Per ottenere questo effetto Become Ocean si basa su una struttura musicale molto complessa. Ce ne può parlare?
«L’organico è composto in realtà da tre differenti ensemble, ognuno caratterizzato da una propria colorazione strumentale e armonica, come di una propria velocità. Lungo tutto il pezzo, onde di suono si innalzano e crollano su ritmi costanti differenti. Ci sono tre momenti in cui tutte le onde raggiungono la cresta insieme, in uno tsunami gigante di suono. E due in cui tutti e tre gli ensemble si riducono a un sussurro».
Nell’era della globalizzazione quanto conta ancora il luogo dove si crea? E quanto la sua musica dipende dal suo essere “americano” e dalla wilderness?
«Sebbene io non pensi a me stesso o alla mia musica come “americana” in nessun senso nazionalistico o patriottico, la mia vita e il mio lavoro sono profondamente radicate nel suolo del Nord America. Ma voglio essere un cittadino della Terra. E spero che la mia musica possa avere significato molto al di là dei luoghi dove è nata. Per gran parte della mia vita creativa ho scritto musica in Alaska. Più di recente ho composto nel deserto di Sonora, in Messico. Questi sono i luoghi dove mi sento a più diretto contatto con le fonti della mia musica. Alaska e Messico sono le mie case. L’esperienza e l’ideale della wilderness sono vicini al cuore del mio lavoro, forse ancor più che se io fossi un compositore europeo. Ma come dice lo scrittore Barry Lopez, “il paesaggio è la cultura che contiene tutta le culture umane”. E ciò che noi a volte chiamiamo “natura” è la fonte definitiva di tutto ciò che noi, animali umani, siamo e facciamo, in qualunque luogo su questa terra».
Esiste, però, una “musica americana”?
«Quando penso alla “musica americana”, penso al blues del delta del Mississippi. Penso al jazz. Al rock’n roll e all’hip hop.
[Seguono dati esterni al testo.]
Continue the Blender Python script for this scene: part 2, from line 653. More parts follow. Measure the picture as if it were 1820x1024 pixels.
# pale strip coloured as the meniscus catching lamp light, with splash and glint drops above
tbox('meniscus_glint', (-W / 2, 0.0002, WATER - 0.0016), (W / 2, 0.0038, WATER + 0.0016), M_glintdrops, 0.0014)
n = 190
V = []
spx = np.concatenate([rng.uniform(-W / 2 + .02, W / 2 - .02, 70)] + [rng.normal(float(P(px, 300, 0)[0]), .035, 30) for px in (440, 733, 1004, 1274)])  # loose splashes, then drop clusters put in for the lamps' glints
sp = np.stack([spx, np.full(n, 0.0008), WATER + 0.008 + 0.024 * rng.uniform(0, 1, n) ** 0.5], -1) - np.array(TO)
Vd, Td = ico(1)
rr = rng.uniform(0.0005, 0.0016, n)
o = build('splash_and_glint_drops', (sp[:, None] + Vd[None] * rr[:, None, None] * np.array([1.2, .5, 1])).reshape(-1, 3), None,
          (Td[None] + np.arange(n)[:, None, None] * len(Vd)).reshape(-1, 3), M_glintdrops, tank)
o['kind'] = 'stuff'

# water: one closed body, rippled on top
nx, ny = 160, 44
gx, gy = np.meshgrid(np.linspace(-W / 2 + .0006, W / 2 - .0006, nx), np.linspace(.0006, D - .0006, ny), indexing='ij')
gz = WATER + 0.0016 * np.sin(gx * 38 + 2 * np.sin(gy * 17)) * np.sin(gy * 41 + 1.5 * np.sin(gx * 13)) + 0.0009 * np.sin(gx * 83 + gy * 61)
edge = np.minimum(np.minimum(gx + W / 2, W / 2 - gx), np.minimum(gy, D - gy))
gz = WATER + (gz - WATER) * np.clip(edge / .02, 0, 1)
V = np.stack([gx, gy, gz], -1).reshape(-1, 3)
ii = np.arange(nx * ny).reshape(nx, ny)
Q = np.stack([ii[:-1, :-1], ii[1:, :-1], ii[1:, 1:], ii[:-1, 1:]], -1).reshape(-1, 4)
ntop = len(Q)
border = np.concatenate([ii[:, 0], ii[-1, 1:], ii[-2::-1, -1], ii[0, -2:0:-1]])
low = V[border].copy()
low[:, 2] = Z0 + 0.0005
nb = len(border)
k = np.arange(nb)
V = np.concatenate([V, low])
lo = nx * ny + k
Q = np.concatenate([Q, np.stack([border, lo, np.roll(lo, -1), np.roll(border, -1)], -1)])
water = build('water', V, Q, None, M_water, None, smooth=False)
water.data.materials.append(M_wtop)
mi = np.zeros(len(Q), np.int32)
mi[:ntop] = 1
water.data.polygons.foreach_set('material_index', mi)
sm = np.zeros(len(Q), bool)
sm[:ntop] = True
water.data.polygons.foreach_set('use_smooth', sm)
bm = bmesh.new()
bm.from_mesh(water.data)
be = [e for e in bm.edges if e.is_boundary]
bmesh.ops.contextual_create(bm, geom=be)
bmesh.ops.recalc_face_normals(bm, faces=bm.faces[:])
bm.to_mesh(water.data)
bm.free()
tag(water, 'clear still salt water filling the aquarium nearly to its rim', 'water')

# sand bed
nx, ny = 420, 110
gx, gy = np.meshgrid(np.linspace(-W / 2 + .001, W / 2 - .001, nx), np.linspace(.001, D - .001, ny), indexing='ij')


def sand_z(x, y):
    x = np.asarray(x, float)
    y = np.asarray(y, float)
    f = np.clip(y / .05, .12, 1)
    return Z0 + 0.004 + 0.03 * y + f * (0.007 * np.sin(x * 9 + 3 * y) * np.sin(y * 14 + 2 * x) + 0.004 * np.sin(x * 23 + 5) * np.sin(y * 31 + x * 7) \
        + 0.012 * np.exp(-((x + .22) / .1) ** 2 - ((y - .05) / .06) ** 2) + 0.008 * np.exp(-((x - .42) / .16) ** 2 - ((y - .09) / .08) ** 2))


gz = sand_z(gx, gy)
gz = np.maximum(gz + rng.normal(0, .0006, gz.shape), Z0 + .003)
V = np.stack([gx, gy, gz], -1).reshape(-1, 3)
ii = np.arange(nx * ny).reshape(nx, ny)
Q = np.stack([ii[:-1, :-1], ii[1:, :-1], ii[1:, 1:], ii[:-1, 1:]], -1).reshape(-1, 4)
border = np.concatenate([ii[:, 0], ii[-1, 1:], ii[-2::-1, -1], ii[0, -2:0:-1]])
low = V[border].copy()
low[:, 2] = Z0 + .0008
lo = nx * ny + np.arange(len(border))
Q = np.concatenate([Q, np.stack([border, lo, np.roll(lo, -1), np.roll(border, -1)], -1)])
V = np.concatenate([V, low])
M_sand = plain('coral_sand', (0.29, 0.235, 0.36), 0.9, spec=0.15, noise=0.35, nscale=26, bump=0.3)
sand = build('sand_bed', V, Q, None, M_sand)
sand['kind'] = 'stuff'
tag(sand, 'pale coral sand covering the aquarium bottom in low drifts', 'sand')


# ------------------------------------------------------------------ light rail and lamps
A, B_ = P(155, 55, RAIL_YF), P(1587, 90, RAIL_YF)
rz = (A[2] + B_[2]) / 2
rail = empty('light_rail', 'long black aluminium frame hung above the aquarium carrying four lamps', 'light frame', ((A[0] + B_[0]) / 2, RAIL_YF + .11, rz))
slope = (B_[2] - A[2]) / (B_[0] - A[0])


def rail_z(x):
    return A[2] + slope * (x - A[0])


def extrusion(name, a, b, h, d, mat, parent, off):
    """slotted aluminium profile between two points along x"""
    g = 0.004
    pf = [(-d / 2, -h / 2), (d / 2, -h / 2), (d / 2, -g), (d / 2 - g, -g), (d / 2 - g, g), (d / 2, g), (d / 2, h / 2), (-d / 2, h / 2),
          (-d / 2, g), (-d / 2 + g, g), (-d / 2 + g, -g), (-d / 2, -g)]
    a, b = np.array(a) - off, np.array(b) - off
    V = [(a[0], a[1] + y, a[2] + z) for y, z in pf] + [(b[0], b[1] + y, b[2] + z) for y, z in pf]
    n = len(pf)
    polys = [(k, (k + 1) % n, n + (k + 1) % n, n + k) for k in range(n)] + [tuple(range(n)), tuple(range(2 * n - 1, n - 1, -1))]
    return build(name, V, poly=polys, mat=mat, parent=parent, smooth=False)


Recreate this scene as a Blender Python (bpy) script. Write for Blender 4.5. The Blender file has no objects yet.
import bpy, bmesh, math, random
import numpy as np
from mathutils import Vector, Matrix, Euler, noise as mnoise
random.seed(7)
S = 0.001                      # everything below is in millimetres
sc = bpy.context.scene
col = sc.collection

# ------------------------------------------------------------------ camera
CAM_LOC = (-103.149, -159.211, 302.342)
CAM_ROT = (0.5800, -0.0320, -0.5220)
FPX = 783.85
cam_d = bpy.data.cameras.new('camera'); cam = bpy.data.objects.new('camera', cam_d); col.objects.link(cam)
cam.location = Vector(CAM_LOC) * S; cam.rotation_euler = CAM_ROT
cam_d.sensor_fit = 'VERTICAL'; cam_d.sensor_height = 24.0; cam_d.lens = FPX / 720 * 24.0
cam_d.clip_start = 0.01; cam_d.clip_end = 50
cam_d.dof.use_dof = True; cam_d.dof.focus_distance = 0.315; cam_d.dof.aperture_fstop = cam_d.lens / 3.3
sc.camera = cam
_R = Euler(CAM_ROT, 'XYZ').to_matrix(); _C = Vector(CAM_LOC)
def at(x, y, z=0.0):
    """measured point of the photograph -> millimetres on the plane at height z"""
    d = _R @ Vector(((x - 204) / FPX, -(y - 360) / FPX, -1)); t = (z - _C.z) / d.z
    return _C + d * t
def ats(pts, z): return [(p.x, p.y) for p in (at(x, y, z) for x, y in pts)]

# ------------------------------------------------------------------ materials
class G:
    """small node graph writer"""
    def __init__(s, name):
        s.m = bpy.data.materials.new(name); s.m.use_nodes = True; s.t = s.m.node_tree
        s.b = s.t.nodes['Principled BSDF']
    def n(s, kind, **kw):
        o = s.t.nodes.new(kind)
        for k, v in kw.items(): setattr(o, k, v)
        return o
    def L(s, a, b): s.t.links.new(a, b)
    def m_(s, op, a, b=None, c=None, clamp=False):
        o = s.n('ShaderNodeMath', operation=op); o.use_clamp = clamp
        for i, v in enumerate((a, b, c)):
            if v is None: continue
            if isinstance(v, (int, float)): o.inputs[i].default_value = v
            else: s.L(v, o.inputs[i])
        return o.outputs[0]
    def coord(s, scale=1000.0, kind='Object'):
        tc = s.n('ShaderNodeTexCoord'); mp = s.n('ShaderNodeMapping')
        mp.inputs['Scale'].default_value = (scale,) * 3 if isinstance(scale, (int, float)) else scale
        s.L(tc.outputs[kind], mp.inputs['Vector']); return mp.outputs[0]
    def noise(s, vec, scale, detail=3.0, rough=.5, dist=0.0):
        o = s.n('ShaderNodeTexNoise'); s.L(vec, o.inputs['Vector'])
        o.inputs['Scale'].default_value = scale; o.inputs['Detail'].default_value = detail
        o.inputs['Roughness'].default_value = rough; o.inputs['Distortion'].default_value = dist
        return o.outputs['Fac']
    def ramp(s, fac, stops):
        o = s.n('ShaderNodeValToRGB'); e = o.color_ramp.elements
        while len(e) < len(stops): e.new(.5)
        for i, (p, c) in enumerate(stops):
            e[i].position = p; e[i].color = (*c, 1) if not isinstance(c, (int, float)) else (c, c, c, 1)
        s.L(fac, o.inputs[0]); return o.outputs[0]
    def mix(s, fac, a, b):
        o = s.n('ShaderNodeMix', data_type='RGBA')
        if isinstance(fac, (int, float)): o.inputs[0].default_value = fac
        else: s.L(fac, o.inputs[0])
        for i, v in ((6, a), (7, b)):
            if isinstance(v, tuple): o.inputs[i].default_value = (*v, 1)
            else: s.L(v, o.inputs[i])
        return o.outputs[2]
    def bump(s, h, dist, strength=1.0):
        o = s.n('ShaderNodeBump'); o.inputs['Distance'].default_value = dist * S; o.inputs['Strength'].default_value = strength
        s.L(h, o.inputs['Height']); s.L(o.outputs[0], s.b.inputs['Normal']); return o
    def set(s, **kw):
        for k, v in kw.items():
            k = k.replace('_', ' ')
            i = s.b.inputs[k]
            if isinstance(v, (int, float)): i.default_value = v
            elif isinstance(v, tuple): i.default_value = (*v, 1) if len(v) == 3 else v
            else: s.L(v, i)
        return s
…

Penso anche a Charles Ives e Edgar Varése, Ruth Crawford e Henry Cowell, Harry Partch e Lou Harrison, John Cage e Morton Feldman, Conlon Nancarrow, Pauline Oliveros e James Tenney. Questi compositori dallo spirito indipendente sono la mia famiglia musicale. Ma penso anche al canto del tordo eremita e al richiamo del gufo boreale. Penso al vento cantare attraverso la tundra o il deserto. Penso al ruggito delle cascate e dei ghiacciai che si schiantano nel mare. Alla musica del paesaggio americano in sé».
La musica colta del ’900 è stata divisa in “fazioni”. Lei come si poneva?
«Quando ero giovane, c’erano conflitti furiosi tra coloro che credevano che la musica dovesse essere rigorosamente intellettuale e coloro che credevano che il suono della musica fosse la cosa più importante. Io ho rifiutato di fare quella scelta. Non ho mai capito perché la musica non potesse essere intellettualmente ermetica e nello stesso tempo avere un impatto sonoro da lasciare senza fiato».
È possibile che la sua musica definisca uno “spazio” piuttosto che un “tempo”?
«Per me la musica tratta tutta del Suono e dello Spazio. Questi sono gli elementi compositivi davvero fondamentali per me. Quando ero più giovane, avrei anche detto che la musica tratta del Tempo. Ma nella mia musica più recente, come dice Samuel Beckett, “il Tempo si è trasformato nello Spazio, e non ci sarà più Tempo”. Ciò non arriva da nessuna visione apocalittica di tipo religioso, quanto piuttosto dalla mia esperienza, lunga quanto la vita, degli spazi in espansione dell’Alaska e del West americano».